Task requirements - Your task is to transcribe the data in full.

Source material -
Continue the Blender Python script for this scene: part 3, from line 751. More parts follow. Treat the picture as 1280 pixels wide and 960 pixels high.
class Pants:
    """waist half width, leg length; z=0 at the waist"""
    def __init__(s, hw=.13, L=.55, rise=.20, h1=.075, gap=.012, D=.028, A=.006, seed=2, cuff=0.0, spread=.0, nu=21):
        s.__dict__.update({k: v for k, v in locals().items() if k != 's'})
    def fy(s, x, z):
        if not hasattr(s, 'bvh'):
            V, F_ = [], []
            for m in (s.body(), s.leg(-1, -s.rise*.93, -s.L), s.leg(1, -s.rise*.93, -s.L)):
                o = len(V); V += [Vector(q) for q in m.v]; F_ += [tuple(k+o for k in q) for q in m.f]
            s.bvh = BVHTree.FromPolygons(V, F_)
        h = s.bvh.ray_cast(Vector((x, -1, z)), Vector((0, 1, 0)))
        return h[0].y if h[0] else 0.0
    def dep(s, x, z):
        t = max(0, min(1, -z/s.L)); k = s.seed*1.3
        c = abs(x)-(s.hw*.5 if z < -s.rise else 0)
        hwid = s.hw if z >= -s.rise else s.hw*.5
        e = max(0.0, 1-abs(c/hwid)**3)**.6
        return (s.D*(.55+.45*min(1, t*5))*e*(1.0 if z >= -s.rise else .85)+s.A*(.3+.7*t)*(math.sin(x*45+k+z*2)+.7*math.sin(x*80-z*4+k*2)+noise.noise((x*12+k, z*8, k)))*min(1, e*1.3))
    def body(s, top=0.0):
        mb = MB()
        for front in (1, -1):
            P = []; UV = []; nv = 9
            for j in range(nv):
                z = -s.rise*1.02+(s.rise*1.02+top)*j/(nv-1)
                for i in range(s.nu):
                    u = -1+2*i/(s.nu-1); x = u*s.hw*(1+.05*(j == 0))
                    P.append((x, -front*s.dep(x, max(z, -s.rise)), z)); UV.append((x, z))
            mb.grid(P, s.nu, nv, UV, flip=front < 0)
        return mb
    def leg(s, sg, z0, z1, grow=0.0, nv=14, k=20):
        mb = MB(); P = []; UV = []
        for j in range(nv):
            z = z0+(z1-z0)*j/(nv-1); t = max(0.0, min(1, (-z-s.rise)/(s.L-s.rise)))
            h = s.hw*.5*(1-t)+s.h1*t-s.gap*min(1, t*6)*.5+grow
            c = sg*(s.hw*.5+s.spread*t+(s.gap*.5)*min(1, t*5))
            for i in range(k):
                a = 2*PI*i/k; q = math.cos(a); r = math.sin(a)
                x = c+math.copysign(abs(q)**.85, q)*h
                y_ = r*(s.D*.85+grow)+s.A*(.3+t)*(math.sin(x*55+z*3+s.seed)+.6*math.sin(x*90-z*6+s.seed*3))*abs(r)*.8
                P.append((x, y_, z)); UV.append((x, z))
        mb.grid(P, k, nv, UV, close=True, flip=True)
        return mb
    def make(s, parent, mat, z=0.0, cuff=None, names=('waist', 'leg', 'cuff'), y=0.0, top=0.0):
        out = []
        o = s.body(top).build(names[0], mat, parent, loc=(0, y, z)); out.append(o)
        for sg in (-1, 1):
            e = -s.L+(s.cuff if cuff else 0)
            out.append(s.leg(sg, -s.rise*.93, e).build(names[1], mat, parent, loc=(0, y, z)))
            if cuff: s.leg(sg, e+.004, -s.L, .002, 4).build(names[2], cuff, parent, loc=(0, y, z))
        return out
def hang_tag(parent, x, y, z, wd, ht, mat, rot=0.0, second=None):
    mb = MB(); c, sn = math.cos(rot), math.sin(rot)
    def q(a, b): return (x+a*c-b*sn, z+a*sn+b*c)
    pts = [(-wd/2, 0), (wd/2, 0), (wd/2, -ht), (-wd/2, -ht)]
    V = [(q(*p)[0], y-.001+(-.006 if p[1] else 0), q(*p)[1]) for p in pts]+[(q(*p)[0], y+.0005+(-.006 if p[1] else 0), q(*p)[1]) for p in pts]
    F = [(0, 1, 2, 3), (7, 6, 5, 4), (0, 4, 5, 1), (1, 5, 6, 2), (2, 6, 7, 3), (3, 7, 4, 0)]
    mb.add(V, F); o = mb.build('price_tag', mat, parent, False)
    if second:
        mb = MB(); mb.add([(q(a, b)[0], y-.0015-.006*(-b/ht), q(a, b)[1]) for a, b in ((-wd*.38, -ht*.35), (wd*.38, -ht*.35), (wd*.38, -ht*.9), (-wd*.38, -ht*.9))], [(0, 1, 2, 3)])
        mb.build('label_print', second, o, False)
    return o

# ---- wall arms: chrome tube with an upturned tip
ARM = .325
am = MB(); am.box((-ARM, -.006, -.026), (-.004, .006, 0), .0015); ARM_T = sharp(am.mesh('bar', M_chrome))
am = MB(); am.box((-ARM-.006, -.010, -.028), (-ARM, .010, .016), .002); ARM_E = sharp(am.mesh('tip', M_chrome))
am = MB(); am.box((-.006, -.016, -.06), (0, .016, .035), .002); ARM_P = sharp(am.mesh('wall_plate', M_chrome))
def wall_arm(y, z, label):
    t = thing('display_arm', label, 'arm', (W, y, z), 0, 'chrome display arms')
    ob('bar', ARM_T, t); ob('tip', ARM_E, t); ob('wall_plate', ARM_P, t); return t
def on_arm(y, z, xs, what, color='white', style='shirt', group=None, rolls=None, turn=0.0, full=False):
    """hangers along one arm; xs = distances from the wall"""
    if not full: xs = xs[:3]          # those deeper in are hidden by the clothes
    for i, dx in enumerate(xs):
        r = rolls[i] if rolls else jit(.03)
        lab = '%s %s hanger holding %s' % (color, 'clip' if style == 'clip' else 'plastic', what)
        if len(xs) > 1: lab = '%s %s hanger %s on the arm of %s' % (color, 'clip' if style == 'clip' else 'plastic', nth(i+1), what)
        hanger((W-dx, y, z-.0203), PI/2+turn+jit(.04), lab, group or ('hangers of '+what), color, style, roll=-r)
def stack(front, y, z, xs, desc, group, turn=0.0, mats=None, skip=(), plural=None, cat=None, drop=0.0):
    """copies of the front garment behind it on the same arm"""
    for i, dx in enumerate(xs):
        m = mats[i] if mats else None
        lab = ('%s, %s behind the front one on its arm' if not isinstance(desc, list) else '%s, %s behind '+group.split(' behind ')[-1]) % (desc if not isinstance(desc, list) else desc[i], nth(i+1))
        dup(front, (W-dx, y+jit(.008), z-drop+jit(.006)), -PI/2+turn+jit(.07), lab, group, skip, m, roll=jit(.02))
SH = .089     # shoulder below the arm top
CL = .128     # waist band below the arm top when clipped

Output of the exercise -
Continue the Blender Python script for this scene: part 3, from line 751. More parts follow. Treat the picture as 1280 pixels wide and 960 pixels high.
class Pants:
    """waist half width, leg length; z=0 at the waist"""
    def __init__(s, hw=.13, L=.55, rise=.20, h1=.075, gap=.012, D=.028, A=.006, seed=2, cuff=0.0, spread=.0, nu=21):
        s.__dict__.update({k: v for k, v in locals().items() if k != 's'})
    def fy(s, x, z):
        if not hasattr(s, 'bvh'):
            V, F_ = [], []
            for m in (s.body(), s.leg(-1, -s.rise*.93, -s.L), s.leg(1, -s.rise*.93, -s.L)):
                o = len(V); V += [Vector(q) for q in m.v]; F_ += [tuple(k+o for k in q) for q in m.f]
            s.bvh = BVHTree.FromPolygons(V, F_)
        h = s.bvh.ray_cast(Vector((x, -1, z)), Vector((0, 1, 0)))
        return h[0].y if h[0] else 0.0
    def dep(s, x, z):
        t = max(0, min(1, -z/s.L)); k = s.seed*1.3
        c = abs(x)-(s.hw*.5 if z < -s.rise else 0)
        hwid = s.hw if z >= -s.rise else s.hw*.5
        e = max(0.0, 1-abs(c/hwid)**3)**.6
        return (s.D*(.55+.45*min(1, t*5))*e*(1.0 if z >= -s.rise else .85)+s.A*(.3+.7*t)*(math.sin(x*45+k+z*2)+.7*math.sin(x*80-z*4+k*2)+noise.noise((x*12+k, z*8, k)))*min(1, e*1.3))
    def body(s, top=0.0):
        mb = MB()
        for front in (1, -1):
            P = []; UV = []; nv = 9
            for j in range(nv):
                z = -s.rise*1.02+(s.rise*1.02+top)*j/(nv-1)
                for i in range(s.nu):
                    u = -1+2*i/(s.nu-1); x = u*s.hw*(1+.05*(j == 0))
                    P.append((x, -front*s.dep(x, max(z, -s.rise)), z)); UV.append((x, z))
            mb.grid(P, s.nu, nv, UV, flip=front < 0)
        return mb
    def leg(s, sg, z0, z1, grow=0.0, nv=14, k=20):
        mb = MB(); P = []; UV = []
        for j in range(nv):
            z = z0+(z1-z0)*j/(nv-1); t = max(0.0, min(1, (-z-s.rise)/(s.L-s.rise)))
            h = s.hw*.5*(1-t)+s.h1*t-s.gap*min(1, t*6)*.5+grow
            c = sg*(s.hw*.5+s.spread*t+(s.gap*.5)*min(1, t*5))
            for i in range(k):
                a = 2*PI*i/k; q = math.cos(a); r = math.sin(a)
                x = c+math.copysign(abs(q)**.85, q)*h
                y_ = r*(s.D*.85+grow)+s.A*(.3+t)*(math.sin(x*55+z*3+s.seed)+.6*math.sin(x*90-z*6+s.seed*3))*abs(r)*.8
                P.append((x, y_, z)); UV.append((x, z))
        mb.grid(P, k, nv, UV, close=True, flip=True)
        return mb
    def make(s, parent, mat, z=0.0, cuff=None, names=('waist', 'leg', 'cuff'), y=0.0, top=0.0):
        out = []
        o = s.body(top).build(names[0], mat, parent, loc=(0, y, z)); out.append(o)
        for sg in (-1, 1):
            e = -s.L+(s.cuff if cuff else 0)
            out.append(s.leg(sg, -s.rise*.93, e).build(names[1], mat, parent, loc=(0, y, z)))
            if cuff: s.leg(sg, e+.004, -s.L, .002, 4).build(names[2], cuff, parent, loc=(0, y, z))
        return out
def hang_tag(parent, x, y, z, wd, ht, mat, rot=0.0, second=None):
    mb = MB(); c, sn = math.cos(rot), math.sin(rot)
    def q(a, b): return (x+a*c-b*sn, z+a*sn+b*c)
    pts = [(-wd/2, 0), (wd/2, 0), (wd/2, -ht), (-wd/2, -ht)]
    V = [(q(*p)[0], y-.001+(-.006 if p[1] else 0), q(*p)[1]) for p in pts]+[(q(*p)[0], y+.0005+(-.006 if p[1] else 0), q(*p)[1]) for p in pts]
    F = [(0, 1, 2, 3), (7, 6, 5, 4), (0, 4, 5, 1), (1, 5, 6, 2), (2, 6, 7, 3), (3, 7, 4, 0)]
    mb.add(V, F); o = mb.build('price_tag', mat, parent, False)
    if second:
        mb = MB(); mb.add([(q(a, b)[0], y-.0015-.006*(-b/ht), q(a, b)[1]) for a, b in ((-wd*.38, -ht*.35), (wd*.38, -ht*.35), (wd*.38, -ht*.9), (-wd*.38, -ht*.9))], [(0, 1, 2, 3)])
        mb.build('label_print', second, o, False)
    return o

# ---- wall arms: chrome tube with an upturned tip
ARM = .325
am = MB(); am.box((-ARM, -.006, -.026), (-.004, .006, 0), .0015); ARM_T = sharp(am.mesh('bar', M_chrome))
am = MB(); am.box((-ARM-.006, -.010, -.028), (-ARM, .010, .016), .002); ARM_E = sharp(am.mesh('tip', M_chrome))
am = MB(); am.box((-.006, -.016, -.06), (0, .016, .035), .002); ARM_P = sharp(am.mesh('wall_plate', M_chrome))
def wall_arm(y, z, label):
    t = thing('display_arm', label, 'arm', (W, y, z), 0, 'chrome display arms')
    ob('bar', ARM_T, t); ob('tip', ARM_E, t); ob('wall_plate', ARM_P, t); return t
def on_arm(y, z, xs, what, color='white', style='shirt', group=None, rolls=None, turn=0.0, full=False):
    """hangers along one arm; xs = distances from the wall"""
    if not full: xs = xs[:3]          # those deeper in are hidden by the clothes
    for i, dx in enumerate(xs):
        r = rolls[i] if rolls else jit(.03)
        lab = '%s %s hanger holding %s' % (color, 'clip' if style == 'clip' else 'plastic', what)
        if len(xs) > 1: lab = '%s %s hanger %s on the arm of %s' % (color, 'clip' if style == 'clip' else 'plastic', nth(i+1), what)
        hanger((W-dx, y, z-.0203), PI/2+turn+jit(.04), lab, group or ('hangers of '+what), color, style, roll=-r)
def stack(front, y, z, xs, desc, group, turn=0.0, mats=None, skip=(), plural=None, cat=None, drop=0.0):
    """copies of the front garment behind it on the same arm"""
    for i, dx in enumerate(xs):
        m = mats[i] if mats else None
        lab = ('%s, %s behind the front one on its arm' if not isinstance(desc, list) else '%s, %s behind '+group.split(' behind ')[-1]) % (desc if not isinstance(desc, list) else desc[i], nth(i+1))
        dup(front, (W-dx, y+jit(.008), z-drop+jit(.006)), -PI/2+turn+jit(.07), lab, group, skip, m, roll=jit(.02))
SH = .089     # shoulder below the arm top
CL = .128     # waist band below the arm top when clipped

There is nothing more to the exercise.